静電気リスクアセスメント,ハザード同定,静電気対策のこと...

放出源の特定

プラントおよび工程・作業場所で可燃性雰囲気を形成させる可能性がある可燃性物質のすべてを洗い出す.可燃性雰囲気が現場で形成されうるかは後に調査するので,この段階では可燃性物質を網羅的に抽出することを優先する.

チェック項目1 可燃性雰囲気形成の放出源となりうる可燃性物質の洗い出し
チェック項目2 放出源となりうる場所の洗い出し

可燃性雰囲気形成の放出源となりうる可燃性物質はプラントおよび工程・作業場所で使用している可燃性物質である.
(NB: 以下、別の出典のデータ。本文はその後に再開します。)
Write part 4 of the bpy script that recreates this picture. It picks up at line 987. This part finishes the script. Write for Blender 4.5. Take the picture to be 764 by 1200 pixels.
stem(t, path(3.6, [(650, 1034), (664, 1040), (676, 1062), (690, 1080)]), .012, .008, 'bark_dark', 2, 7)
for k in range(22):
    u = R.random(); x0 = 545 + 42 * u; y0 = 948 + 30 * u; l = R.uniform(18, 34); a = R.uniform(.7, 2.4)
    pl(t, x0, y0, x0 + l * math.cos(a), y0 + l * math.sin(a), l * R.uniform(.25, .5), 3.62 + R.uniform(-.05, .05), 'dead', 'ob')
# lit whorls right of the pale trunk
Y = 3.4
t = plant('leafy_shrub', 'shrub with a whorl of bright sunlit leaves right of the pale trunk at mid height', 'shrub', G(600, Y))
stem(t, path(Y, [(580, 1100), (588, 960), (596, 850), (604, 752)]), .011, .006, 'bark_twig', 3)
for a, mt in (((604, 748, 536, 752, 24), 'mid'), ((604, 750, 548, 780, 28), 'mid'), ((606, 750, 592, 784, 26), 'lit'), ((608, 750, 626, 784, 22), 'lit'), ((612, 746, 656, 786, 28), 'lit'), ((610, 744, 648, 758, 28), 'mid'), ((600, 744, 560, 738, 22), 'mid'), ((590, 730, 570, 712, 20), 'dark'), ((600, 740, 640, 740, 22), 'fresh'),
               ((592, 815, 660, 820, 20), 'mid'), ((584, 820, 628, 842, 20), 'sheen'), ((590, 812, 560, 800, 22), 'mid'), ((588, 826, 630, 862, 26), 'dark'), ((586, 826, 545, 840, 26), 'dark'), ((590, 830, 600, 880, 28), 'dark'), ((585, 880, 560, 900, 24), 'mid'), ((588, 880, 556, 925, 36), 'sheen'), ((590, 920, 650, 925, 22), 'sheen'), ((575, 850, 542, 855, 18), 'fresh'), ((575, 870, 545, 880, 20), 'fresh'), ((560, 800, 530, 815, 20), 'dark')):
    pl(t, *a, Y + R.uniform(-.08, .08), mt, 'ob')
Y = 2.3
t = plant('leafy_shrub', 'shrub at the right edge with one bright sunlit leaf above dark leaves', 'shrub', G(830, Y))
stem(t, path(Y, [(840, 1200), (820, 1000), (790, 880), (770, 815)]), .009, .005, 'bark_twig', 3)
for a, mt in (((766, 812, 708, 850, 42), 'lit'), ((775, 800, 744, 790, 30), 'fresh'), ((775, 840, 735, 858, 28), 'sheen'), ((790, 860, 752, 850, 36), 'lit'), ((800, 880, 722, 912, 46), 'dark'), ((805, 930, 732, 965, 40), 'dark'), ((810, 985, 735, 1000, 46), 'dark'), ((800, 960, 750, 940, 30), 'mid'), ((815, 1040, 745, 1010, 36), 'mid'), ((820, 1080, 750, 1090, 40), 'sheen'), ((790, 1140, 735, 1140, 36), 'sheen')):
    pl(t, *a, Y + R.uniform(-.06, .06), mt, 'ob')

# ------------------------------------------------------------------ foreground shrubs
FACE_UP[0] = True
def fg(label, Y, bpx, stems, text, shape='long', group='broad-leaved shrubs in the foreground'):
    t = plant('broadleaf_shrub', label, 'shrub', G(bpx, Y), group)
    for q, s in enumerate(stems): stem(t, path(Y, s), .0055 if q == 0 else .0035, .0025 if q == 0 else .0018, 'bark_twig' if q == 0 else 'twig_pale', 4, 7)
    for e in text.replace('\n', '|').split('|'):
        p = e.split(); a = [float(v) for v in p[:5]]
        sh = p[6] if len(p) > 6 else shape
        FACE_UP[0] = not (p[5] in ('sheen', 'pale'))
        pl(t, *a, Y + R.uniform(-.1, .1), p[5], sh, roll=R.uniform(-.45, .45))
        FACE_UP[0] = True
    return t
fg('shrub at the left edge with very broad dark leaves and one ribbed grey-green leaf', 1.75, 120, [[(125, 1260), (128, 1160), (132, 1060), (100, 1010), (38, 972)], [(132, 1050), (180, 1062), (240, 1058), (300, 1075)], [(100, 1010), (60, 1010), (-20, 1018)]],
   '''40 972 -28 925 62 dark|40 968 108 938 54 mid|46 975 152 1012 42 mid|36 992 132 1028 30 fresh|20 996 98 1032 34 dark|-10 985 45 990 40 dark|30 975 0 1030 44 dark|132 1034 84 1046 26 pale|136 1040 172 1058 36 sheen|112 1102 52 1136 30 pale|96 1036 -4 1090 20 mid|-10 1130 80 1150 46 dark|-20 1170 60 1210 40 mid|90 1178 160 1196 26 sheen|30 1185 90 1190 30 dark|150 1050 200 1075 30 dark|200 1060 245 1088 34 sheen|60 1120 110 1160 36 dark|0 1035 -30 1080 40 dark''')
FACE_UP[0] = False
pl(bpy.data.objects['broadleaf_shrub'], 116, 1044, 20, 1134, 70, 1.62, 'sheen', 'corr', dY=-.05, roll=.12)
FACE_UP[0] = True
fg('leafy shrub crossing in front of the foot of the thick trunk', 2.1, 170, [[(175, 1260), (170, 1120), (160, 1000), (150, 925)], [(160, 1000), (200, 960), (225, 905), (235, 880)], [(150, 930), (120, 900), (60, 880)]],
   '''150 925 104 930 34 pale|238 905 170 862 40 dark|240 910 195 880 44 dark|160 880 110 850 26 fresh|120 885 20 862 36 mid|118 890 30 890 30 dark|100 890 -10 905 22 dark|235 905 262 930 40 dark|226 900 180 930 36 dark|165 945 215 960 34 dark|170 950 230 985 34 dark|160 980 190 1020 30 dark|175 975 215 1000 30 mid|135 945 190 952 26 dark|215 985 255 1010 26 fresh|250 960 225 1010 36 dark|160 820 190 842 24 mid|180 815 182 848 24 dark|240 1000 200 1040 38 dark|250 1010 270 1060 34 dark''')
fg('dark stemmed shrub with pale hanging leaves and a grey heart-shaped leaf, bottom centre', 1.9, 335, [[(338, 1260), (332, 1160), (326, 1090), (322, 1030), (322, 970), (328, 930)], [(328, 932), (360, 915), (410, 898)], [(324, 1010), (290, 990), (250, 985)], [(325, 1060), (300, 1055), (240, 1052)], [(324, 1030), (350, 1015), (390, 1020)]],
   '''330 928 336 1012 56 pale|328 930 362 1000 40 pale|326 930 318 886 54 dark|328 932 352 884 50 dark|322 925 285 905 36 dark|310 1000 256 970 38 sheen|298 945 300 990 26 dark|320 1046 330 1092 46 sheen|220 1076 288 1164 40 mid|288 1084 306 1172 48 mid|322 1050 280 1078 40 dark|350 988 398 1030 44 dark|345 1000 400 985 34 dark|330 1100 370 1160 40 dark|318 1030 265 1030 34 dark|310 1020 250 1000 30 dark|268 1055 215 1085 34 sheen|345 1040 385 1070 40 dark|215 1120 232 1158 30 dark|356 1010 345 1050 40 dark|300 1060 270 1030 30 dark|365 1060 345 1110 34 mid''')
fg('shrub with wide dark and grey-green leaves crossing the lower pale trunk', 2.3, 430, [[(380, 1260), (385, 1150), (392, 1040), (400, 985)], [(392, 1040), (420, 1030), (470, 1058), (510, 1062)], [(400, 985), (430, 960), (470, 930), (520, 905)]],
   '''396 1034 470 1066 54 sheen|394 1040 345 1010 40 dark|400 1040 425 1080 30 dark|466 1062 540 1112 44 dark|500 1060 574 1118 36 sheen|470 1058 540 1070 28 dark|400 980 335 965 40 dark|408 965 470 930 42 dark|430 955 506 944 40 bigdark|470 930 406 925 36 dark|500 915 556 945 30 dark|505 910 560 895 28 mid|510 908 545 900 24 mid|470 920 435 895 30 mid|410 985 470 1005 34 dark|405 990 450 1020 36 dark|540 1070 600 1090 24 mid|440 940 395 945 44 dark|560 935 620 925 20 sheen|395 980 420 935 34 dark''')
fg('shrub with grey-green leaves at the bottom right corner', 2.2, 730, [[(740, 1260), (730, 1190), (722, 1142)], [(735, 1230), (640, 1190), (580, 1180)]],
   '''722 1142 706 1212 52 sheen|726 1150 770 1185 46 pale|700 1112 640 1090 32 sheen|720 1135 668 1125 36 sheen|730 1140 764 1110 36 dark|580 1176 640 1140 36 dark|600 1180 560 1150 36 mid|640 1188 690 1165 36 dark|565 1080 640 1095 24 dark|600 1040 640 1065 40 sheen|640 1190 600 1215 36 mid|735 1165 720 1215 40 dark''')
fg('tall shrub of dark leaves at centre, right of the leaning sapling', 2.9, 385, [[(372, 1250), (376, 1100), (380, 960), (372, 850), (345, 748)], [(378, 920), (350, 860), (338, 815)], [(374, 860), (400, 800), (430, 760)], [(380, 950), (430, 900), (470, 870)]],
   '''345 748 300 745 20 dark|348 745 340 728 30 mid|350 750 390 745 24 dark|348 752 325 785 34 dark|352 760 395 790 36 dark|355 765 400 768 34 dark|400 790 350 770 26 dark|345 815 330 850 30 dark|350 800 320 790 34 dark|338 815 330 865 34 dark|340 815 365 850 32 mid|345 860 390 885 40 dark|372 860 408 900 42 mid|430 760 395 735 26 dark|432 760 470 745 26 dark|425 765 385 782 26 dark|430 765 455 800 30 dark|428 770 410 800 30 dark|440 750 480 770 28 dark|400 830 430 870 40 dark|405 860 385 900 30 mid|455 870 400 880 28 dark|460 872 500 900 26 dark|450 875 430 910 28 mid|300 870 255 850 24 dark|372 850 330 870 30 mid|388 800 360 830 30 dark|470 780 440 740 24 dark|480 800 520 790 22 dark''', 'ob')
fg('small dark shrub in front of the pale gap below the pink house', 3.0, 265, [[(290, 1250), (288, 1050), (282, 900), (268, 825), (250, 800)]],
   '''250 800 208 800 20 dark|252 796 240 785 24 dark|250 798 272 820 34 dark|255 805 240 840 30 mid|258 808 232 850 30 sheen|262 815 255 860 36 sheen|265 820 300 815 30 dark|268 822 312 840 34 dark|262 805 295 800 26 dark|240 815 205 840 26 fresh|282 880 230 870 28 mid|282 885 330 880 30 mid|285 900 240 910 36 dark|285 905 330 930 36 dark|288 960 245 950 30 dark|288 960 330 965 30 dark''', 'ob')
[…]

静電気着火事故の原因となった可燃物はガス(13%),蒸気(60%),粉じん(12%),ハイブリッド:ガス+粉じん(5%)・蒸気+粉じん(10%)であり,圧倒的に液体蒸気により可燃性雰囲気が形成された事例(70%に相当)が多い.この頻度を可燃性雰囲気形成ハザードレベルに考慮するのも興味深い.これを考慮したなら,可燃性液体を取り扱う作業・工程が静電気着火リスクが高くなることになるが,現状ではしていないので,対策の優先順位をつけるときに考慮されるとよいだろう.たとえば,液体と粉体の工程のリスクレベルが同じとき液体工程を優先に対策するなどである.

放出源の場所は可燃性物質が相当量ある場所であるので,可燃性物質が内在したタンク,ポンプ,配管,容器,袋などがこれに相当する.粉体・粉じんの場合は,粉じん雲を形成している場所あるいは粉じん雲を形成しうる粉じん層が存在する場所がこれに相当する.なお,粉じん雰囲気は粒径が小さな粒子を多く含む粉体ほど形成しやすい.

事故事例からみて漏洩による可燃性雰囲気の形成は無視できない(静電気着火事故の21%は漏洩が原因である)ので,漏洩による可燃性雰囲気の形成ついても考慮して調査する.

作業時のみドレイン,マンホール,排出口などを開放する作業(サンプリング,充てん,投入,排出など)のときにも可燃性雰囲気が形成されて静電気着火が多発しているので,このような作業を実施するときの可燃性雰囲気形成のハザード同定は入念にされたい.

本ガイドは清掃・メンテナンスなど安全管理の基本がなされていることを前提にしているが,管理不足によって生ずる床面の液体・粉じん層なども放出源となるので管理には注意されたい.